The stock market hasn’t collapsed yet, and ostensibly central bankers are giving themselves a pat on the back after raising interest rates by 25 basis points Wednesday. As economists and financial minds are jubilant, one contrarian billionaire investor isn’t as enthusiastic, and thinks it spells doom for the United States dollar.
Jim Rogers, chairman of Rogers Holdings and co-founder of the Quantum Fund, told Sputnik News after the Federal Reserve’s rate hike and explained that the move could overprice the dollar and produce very little benefits for the United States economy. He noted that oil prices could bottom out following the small rate increase.
Rogers said in an interview that any potential results of the rate hike may be temporary, but in the long-term it will do very little to stimulate the U.S. economy. What many are highlighting in the interview is Rogers’s take on a potential rise in competing currencies because the greenback could be overvalued in the coming months but then be unable to uphold the momentum.

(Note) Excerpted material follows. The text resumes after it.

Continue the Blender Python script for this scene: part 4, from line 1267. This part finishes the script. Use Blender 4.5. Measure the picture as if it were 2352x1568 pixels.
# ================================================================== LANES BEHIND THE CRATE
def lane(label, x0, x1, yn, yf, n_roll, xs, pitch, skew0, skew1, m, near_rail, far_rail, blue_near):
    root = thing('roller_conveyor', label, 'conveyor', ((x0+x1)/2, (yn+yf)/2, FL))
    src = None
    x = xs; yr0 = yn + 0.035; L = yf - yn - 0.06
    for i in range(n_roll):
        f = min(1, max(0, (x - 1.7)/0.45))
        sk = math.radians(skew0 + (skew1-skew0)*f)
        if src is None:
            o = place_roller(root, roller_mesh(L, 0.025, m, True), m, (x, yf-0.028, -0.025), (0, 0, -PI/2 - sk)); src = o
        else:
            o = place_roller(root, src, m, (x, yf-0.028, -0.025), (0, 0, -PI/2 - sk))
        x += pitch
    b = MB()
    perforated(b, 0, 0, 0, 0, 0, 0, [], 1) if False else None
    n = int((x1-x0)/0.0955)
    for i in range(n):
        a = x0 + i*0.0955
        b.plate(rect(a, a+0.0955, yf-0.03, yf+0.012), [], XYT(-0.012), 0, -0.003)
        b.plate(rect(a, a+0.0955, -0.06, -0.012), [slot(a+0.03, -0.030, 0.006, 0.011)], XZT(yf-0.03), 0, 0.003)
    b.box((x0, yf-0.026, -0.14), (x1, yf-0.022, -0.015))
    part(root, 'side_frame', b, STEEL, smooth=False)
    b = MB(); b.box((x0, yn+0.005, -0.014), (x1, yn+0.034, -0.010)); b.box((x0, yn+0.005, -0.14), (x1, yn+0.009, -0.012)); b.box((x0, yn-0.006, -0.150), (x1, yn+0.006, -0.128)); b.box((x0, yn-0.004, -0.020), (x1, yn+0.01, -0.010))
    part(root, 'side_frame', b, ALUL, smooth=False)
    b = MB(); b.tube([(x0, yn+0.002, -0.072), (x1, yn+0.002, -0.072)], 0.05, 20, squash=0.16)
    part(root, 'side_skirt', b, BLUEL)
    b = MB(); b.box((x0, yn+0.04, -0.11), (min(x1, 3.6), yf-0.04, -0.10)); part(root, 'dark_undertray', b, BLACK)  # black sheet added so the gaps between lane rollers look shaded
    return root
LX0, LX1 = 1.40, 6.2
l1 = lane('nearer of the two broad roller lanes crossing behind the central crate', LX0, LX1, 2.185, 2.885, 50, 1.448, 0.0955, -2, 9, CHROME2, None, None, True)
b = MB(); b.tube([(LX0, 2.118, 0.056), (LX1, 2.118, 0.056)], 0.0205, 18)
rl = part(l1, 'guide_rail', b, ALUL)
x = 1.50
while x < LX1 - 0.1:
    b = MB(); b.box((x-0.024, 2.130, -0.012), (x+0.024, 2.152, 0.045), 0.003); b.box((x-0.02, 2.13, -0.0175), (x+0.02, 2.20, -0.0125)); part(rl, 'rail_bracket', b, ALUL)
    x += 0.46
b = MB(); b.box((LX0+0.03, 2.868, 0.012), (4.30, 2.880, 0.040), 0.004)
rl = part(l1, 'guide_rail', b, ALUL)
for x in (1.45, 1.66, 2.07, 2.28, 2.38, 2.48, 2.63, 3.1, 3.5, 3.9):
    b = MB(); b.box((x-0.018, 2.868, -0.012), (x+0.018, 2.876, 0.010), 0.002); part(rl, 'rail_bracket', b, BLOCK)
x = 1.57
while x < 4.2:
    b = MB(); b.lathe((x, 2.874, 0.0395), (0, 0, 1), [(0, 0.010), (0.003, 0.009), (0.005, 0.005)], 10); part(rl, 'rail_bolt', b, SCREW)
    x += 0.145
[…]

“It’s already had an impact on commodity markets, we’ve all known that interest rates would be going higher,” Rogers said. “Commodities are down very dramatically in some cases over the last three or four years, so the first or second interest rate rise could probably make the bottom of commodity markets.”
Although many contrarian investors weren’t in consensus of the Fed raising rates, many did say that if a rate hike would transpire that it would very minuscule. The latter was obviously correct. With rates going up by just 25 basis points, Rogers thinks it won’t lead to any noticeable effects for the national economy.
In fact, according to Rogers, it could facilitate the end of the dollar’s reign on top.